YOUR TASK – Only the lines between the line with "Write part 2" and the line with "3, 4), (0, 4, 5)]))", together with those two lines themselves, are to be copied exactly.

ITEMS –
----
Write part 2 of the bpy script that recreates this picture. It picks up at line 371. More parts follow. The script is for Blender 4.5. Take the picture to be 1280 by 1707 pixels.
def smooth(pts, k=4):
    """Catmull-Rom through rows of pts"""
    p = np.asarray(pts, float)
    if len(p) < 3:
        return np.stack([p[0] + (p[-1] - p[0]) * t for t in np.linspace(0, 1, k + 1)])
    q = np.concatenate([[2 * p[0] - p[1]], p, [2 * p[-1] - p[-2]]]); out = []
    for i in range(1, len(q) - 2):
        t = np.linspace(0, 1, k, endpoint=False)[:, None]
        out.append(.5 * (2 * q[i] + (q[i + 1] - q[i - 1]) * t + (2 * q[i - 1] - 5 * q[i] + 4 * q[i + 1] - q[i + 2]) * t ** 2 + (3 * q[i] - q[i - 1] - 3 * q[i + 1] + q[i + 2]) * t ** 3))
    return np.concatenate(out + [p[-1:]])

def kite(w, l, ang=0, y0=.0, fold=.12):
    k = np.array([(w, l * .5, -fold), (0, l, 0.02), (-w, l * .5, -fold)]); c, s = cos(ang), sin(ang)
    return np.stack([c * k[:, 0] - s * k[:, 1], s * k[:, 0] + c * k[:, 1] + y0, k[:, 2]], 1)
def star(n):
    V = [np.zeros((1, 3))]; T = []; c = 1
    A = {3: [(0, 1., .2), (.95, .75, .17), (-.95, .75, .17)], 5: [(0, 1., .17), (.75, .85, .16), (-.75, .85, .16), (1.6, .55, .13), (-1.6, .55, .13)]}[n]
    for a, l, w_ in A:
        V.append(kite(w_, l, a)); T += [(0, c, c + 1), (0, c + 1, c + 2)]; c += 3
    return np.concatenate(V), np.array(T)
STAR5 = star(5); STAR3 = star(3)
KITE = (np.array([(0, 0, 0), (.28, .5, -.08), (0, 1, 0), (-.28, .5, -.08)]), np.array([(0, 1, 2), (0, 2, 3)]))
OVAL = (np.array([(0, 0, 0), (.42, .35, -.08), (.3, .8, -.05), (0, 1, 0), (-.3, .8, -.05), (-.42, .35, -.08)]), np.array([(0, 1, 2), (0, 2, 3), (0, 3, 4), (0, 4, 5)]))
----
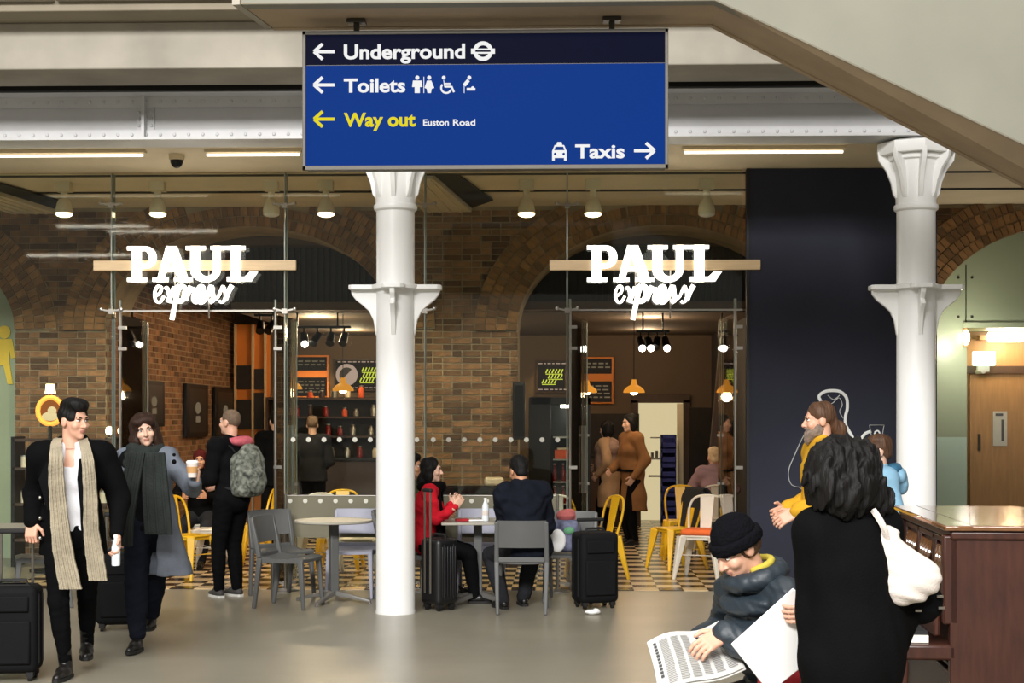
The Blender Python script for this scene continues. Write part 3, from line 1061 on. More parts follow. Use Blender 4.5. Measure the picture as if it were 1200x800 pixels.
----
TASK ANSWER –
Write part 2 of the bpy script that recreates this picture. It picks up at line 371. More parts follow. The script is for Blender 4.5. Take the picture to be 1280 by 1707 pixels.
def smooth(pts, k=4):
    """Catmull-Rom through rows of pts"""
    p = np.asarray(pts, float)
    if len(p) < 3:
        return np.stack([p[0] + (p[-1] - p[0]) * t for t in np.linspace(0, 1, k + 1)])
    q = np.concatenate([[2 * p[0] - p[1]], p, [2 * p[-1] - p[-2]]]); out = []
    for i in range(1, len(q) - 2):
        t = np.linspace(0, 1, k, endpoint=False)[:, None]
        out.append(.5 * (2 * q[i] + (q[i + 1] - q[i - 1]) * t + (2 * q[i - 1] - 5 * q[i] + 4 * q[i + 1] - q[i + 2]) * t ** 2 + (3 * q[i] - q[i - 1] - 3 * q[i + 1] + q[i + 2]) * t ** 3))
    return np.concatenate(out + [p[-1:]])

def kite(w, l, ang=0, y0=.0, fold=.12):
    k = np.array([(w, l * .5, -fold), (0, l, 0.02), (-w, l * .5, -fold)]); c, s = cos(ang), sin(ang)
    return np.stack([c * k[:, 0] - s * k[:, 1], s * k[:, 0] + c * k[:, 1] + y0, k[:, 2]], 1)
def star(n):
    V = [np.zeros((1, 3))]; T = []; c = 1
    A = {3: [(0, 1., .2), (.95, .75, .17), (-.95, .75, .17)], 5: [(0, 1., .17), (.75, .85, .16), (-.75, .85, .16), (1.6, .55, .13), (-1.6, .55, .13)]}[n]
    for a, l, w_ in A:
        V.append(kite(w_, l, a)); T += [(0, c, c + 1), (0, c + 1, c + 2)]; c += 3
    return np.concatenate(V), np.array(T)
STAR5 = star(5); STAR3 = star(3)
KITE = (np.array([(0, 0, 0), (.28, .5, -.08), (0, 1, 0), (-.28, .5, -.08)]), np.array([(0, 1, 2), (0, 2, 3)]))
OVAL = (np.array([(0, 0, 0), (.42, .35, -.08), (.3, .8, -.05), (0, 1, 0), (-.3, .8, -.05), (-.42, .35, -.08)]), np.array([(0, 1, 2), (0, 2, 3), (0, 3, 4), (0, 4, 5)]))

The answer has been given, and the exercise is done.